Problem details: Copy out the listing that follows exactly, dropping every picture.

The data:
⁂

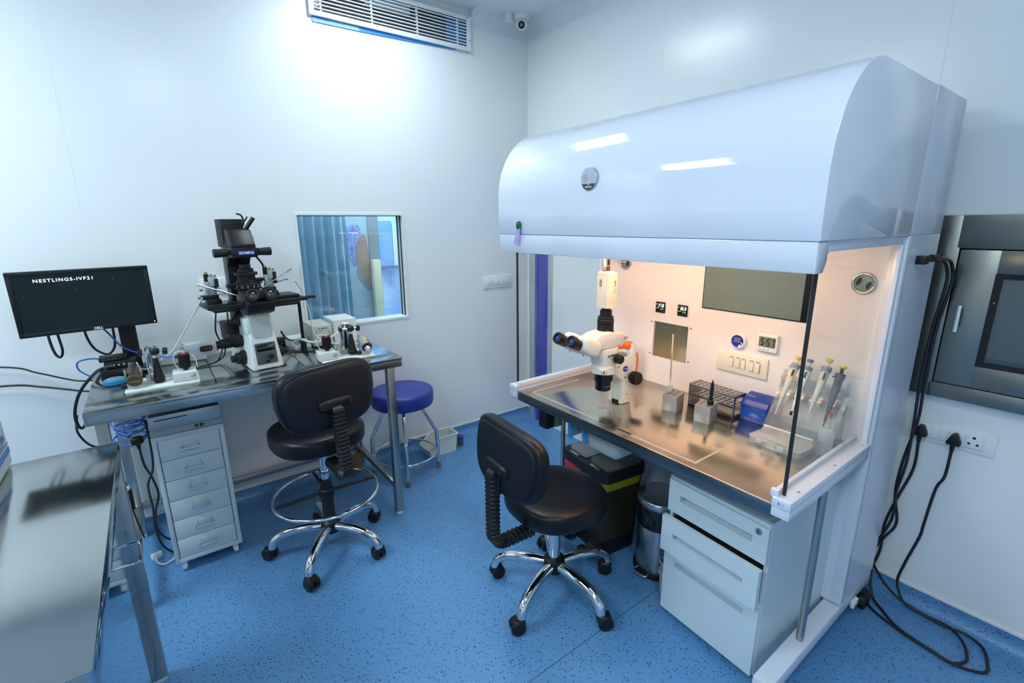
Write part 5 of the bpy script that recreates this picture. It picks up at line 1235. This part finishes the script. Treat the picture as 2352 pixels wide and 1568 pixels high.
# pipette stand
t = thing('pipette_stand', 'clear acrylic pipette stand with a lamp reflection painted white along its front edge', 'stand', (1.90, .69, WZ))
m = WB(t, M['acryl']); m.prism([(1.835, .818), (1.838, .814), (1.958, .985), (1.954, .988)], 'y', .575, .812); m.box((1.835, .575, .801), (1.962, .812, .806)); m.box((1.836, .575, .801), (1.841, .812, .818)); m.obj('sloping_plate', t)
m = WB(t, M['socket']); m.box((1.8335, .628, .8165), (1.8415, .808, .8225), b=.002); m.obj('painted_reflection', t)  # white strip stands in for the hood lamp's reflection in the acrylic
m = WB(t, M['acryl']); m.box((1.905, .58, 1.000), (1.962, .800, 1.004)); m.box((1.905, .58, 1.000), (1.908, .800, 1.012)); m.box((1.890, .58, .935), (1.958, .800, .938))
for y in (.58, .797): m.prism([(1.84, .806), (1.96, .806), (1.96, 1.03), (1.93, 1.03)], 'y', y, y+.003)
m.obj('holder_shelf', t)
def pipette(y0_, y1_, zt, zb, body, top, label, dark=False, ring_='yellow', tip='pipgrey', cap=False):
    p0 = Vector((1.858, y0_, zb)); p1 = Vector((1.932, y1_, zt)); d = (p1-p0).normalized(); L = (p1-p0).length
    t = thing('pipette', label, 'pipette', p0, 0, 'pipettes in the clear stand')
    m = WB(t, M[body])
    m.lathe([(.0028, L*.30), (.0085, L*.34), (.0095, L*.40), (.0125, L*.62), (.0135, L*.80), (.0145, L*.84), (.0145, L*.86)], p0, None, 24, d); m.obj('grip', t)
    m = WB(t, M[tip]); m.lathe([(.0016, 0), (.0026, .035), (.0050, .045), (.0055, L*.30), (.0090, L*.31), (.0090, L*.345)], p0, None, 20, d); sh = m.obj('shaft', t)
    if cap: m = WB(t, M['dark']); m.cyl(p0, p0+d*.016, .0045, n=14); m.obj('tip_ring', sh)
    m = WB(t, M['pipgrey' if not dark else 'pipdark'])
    m.lathe([(.0150, L*.80), (.0170, L*.83), (.0160, L*.87), (.010, L*.88)], p0, M['lidgrey'] if not dark else M['pipdark'], 24, d)
    hk = p0+d*L*.84; m.cyl(hk, hk+Vector((-.022, .016, -.002)), .0035, .003, n=10); m.obj('finger_hook', t)
    m = WB(t, M[top if not dark else 'dark']); m.lathe([(.0055, L*.87), (.0055, L*.95)], p0, M['pipgrey'] if not dark else M['dark'], 16, d); m.lathe([(.0075, L*.945), (.0115, L*.96), (.0115, L*.99), (.0085, L)], p0, M[top], 24, d); m.obj('plunger', t)
    if ring_:
        m = WB(t, M[ring_]); m.lathe([(.0122, L*.645), (.0130, L*.650), (.0132, L*.670), (.0126, L*.675)], p0, None, 24, d); m.obj('colour_ring', t)
    m = WB(t, M['dark']); q = p0+d*L*.74+Vector((-.0128, -.0045, 0)); m.box((-.002, -.003, -.012), (.001, .003, .012), X=Matrix.Translation(q) @ Vector((0, 0, 1)).rotation_difference(d).to_matrix().to_4x4()); m.obj('volume_window', t)
pipette(.783, .752, 1.095, .866, 'pipgrey', 'yellow', 'cream pipette with a yellow button, the one in front of the blue box')
pipette(.727, .712, 1.092, .882, 'socket', 'inkblue', 'white pipette with a blue button in the clear stand', ring_=None, tip='socket', cap=True)
pipette(.670, .648, 1.108, .880, 'pipgrey', 'yellow', 'cream pipette with a yellow button, the one next to the dark pipette')
pipette(.617, .604, 1.094, .856, 'pipdark', 'yellow', 'dark grey pipette nearest the end of the clear stand', dark=True, ring_=None, tip='pipdark')
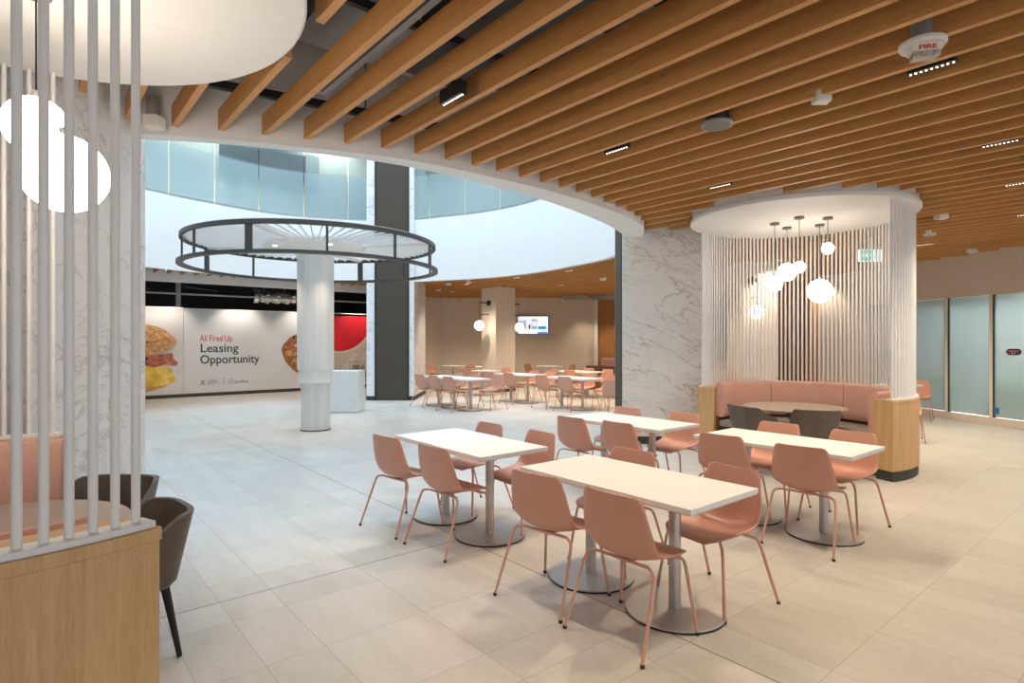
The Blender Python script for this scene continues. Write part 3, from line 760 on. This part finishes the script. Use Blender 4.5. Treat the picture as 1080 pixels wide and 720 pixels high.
build('body', MB().cbox(mr0 + .25, mr1, 13.3, 13.9, .01, .955), 'marble_plain', mbk, .006); build('shadow_gap', MB().cbox(mr0 + .28, mr1 - .03, 13.33, 13.87, 0, .015), 'black', mbk)

# ------------------------------------------------------------------ round booths
def booth(c, R, th, a0, a1, ztop, label_, cap_z, rp, n_post, zc, rc, name_label, pr_=.0155, capw=.075):
    t = thing('round_booth_screen', label_, 'screen', (c[0], c[1], 0))
    mb = MB().arcwall(c, R - th, R, a0, a1, .12, ztop - .06, 60); build('oak_base', mb, 'oak', t, .003)
    build('kickplate', MB().arcwall(c, R - th + .02, R - .012, a0 + .008, a1 - .008, 0, .12, 60), 'charcoal', t)
    build('oak_edge', MB().arcwall(c, R - th - .002, R + .004, a0 - .004, a1 + .004, ztop - .06, ztop - .02, 60), 'oak', t, .002)
    build('white_cap', MB().arcwall(c, R - .01 - capw, R - .01, a0 + .005, a1 - .005, ztop - .02, ztop, 60), 'white', t, .002)
    for k in range(n_post):
        a = a0 + .035 + (a1 - a0 - .07) * k / (n_post - 1)
        p = (c[0] + rp * math.cos(a), c[1] + rp * math.sin(a))
        build('post', MB().tube([(p[0], p[1], ztop - .005), (p[0], p[1], zc + .01)], pr_, 10), 'white_gloss', t)
    k = thing('booth_canopy', name_label, 'canopy', (c[0], c[1], zc))
    build('disc', MB().lathe([(rc - .012, zc), (rc, zc + .008), (rc, zc + .05), (rc - .015, zc + .06)], c, 96), 'canopy', k)
    build('drum', MB().lathe([(rc - .03, zc + .06), (rc - .03, zc + .62)], c, 96), 'white', k)
    return t
rad = math.radians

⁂

Task output:
Write part 5 of the bpy script that recreates this picture. It picks up at line 1235. This part finishes the script. Treat the picture as 2352 pixels wide and 1568 pixels high.
# pipette stand
t = thing('pipette_stand', 'clear acrylic pipette stand with a lamp reflection painted white along its front edge', 'stand', (1.90, .69, WZ))
m = WB(t, M['acryl']); m.prism([(1.835, .818), (1.838, .814), (1.958, .985), (1.954, .988)], 'y', .575, .812); m.box((1.835, .575, .801), (1.962, .812, .806)); m.box((1.836, .575, .801), (1.841, .812, .818)); m.obj('sloping_plate', t)
m = WB(t, M['socket']); m.box((1.8335, .628, .8165), (1.8415, .808, .8225), b=.002); m.obj('painted_reflection', t)  # white strip stands in for the hood lamp's reflection in the acrylic
m = WB(t, M['acryl']); m.box((1.905, .58, 1.000), (1.962, .800, 1.004)); m.box((1.905, .58, 1.000), (1.908, .800, 1.012)); m.box((1.890, .58, .935), (1.958, .800, .938))
for y in (.58, .797): m.prism([(1.84, .806), (1.96, .806), (1.96, 1.03), (1.93, 1.03)], 'y', y, y+.003)
m.obj('holder_shelf', t)
def pipette(y0_, y1_, zt, zb, body, top, label, dark=False, ring_='yellow', tip='pipgrey', cap=False):
    p0 = Vector((1.858, y0_, zb)); p1 = Vector((1.932, y1_, zt)); d = (p1-p0).normalized(); L = (p1-p0).length
    t = thing('pipette', label, 'pipette', p0, 0, 'pipettes in the clear stand')
    m = WB(t, M[body])
    m.lathe([(.0028, L*.30), (.0085, L*.34), (.0095, L*.40), (.0125, L*.62), (.0135, L*.80), (.0145, L*.84), (.0145, L*.86)], p0, None, 24, d); m.obj('grip', t)
    m = WB(t, M[tip]); m.lathe([(.0016, 0), (.0026, .035), (.0050, .045), (.0055, L*.30), (.0090, L*.31), (.0090, L*.345)], p0, None, 20, d); sh = m.obj('shaft', t)
    if cap: m = WB(t, M['dark']); m.cyl(p0, p0+d*.016, .0045, n=14); m.obj('tip_ring', sh)
    m = WB(t, M['pipgrey' if not dark else 'pipdark'])
    m.lathe([(.0150, L*.80), (.0170, L*.83), (.0160, L*.87), (.010, L*.88)], p0, M['lidgrey'] if not dark else M['pipdark'], 24, d)
    hk = p0+d*L*.84; m.cyl(hk, hk+Vector((-.022, .016, -.002)), .0035, .003, n=10); m.obj('finger_hook', t)
    m = WB(t, M[top if not dark else 'dark']); m.lathe([(.0055, L*.87), (.0055, L*.95)], p0, M['pipgrey'] if not dark else M['dark'], 16, d); m.lathe([(.0075, L*.945), (.0115, L*.96), (.0115, L*.99), (.0085, L)], p0, M[top], 24, d); m.obj('plunger', t)
    if ring_:
        m = WB(t, M[ring_]); m.lathe([(.0122, L*.645), (.0130, L*.650), (.0132, L*.670), (.0126, L*.675)], p0, None, 24, d); m.obj('colour_ring', t)
    m = WB(t, M['dark']); q = p0+d*L*.74+Vector((-.0128, -.0045, 0)); m.box((-.002, -.003, -.012), (.001, .003, .012), X=Matrix.Translation(q) @ Vector((0, 0, 1)).rotation_difference(d).to_matrix().to_4x4()); m.obj('volume_window', t)
pipette(.783, .752, 1.095, .866, 'pipgrey', 'yellow', 'cream pipette with a yellow button, the one in front of the blue box')
pipette(.727, .712, 1.092, .882, 'socket', 'inkblue', 'white pipette with a blue button in the clear stand', ring_=None, tip='socket', cap=True)
pipette(.670, .648, 1.108, .880, 'pipgrey', 'yellow', 'cream pipette with a yellow button, the one next to the dark pipette')
pipette(.617, .604, 1.094, .856, 'pipdark', 'yellow', 'dark grey pipette nearest the end of the clear stand', dark=True, ring_=None, tip='pipdark')
The Blender Python script for this scene continues. Write part 3, from line 760 on. This part finishes the script. Use Blender 4.5. Treat the picture as 1080 pixels wide and 720 pixels high.
build('body', MB().cbox(mr0 + .25, mr1, 13.3, 13.9, .01, .955), 'marble_plain', mbk, .006); build('shadow_gap', MB().cbox(mr0 + .28, mr1 - .03, 13.33, 13.87, 0, .015), 'black', mbk)

# ------------------------------------------------------------------ round booths
def booth(c, R, th, a0, a1, ztop, label_, cap_z, rp, n_post, zc, rc, name_label, pr_=.0155, capw=.075):
    t = thing('round_booth_screen', label_, 'screen', (c[0], c[1], 0))
    mb = MB().arcwall(c, R - th, R, a0, a1, .12, ztop - .06, 60); build('oak_base', mb, 'oak', t, .003)
    build('kickplate', MB().arcwall(c, R - th + .02, R - .012, a0 + .008, a1 - .008, 0, .12, 60), 'charcoal', t)
    build('oak_edge', MB().arcwall(c, R - th - .002, R + .004, a0 - .004, a1 + .004, ztop - .06, ztop - .02, 60), 'oak', t, .002)
    build('white_cap', MB().arcwall(c, R - .01 - capw, R - .01, a0 + .005, a1 - .005, ztop - .02, ztop, 60), 'white', t, .002)
    for k in range(n_post):
        a = a0 + .035 + (a1 - a0 - .07) * k / (n_post - 1)
        p = (c[0] + rp * math.cos(a), c[1] + rp * math.sin(a))
        build('post', MB().tube([(p[0], p[1], ztop - .005), (p[0], p[1], zc + .01)], pr_, 10), 'white_gloss', t)
    k = thing('booth_canopy', name_label, 'canopy', (c[0], c[1], zc))
    build('disc', MB().lathe([(rc - .012, zc), (rc, zc + .008), (rc, zc + .05), (rc - .015, zc + .06)], c, 96), 'canopy', k)
    build('drum', MB().lathe([(rc - .03, zc + .06), (rc - .03, zc + .62)], c, 96), 'white', k)
    return t
rad = math.radians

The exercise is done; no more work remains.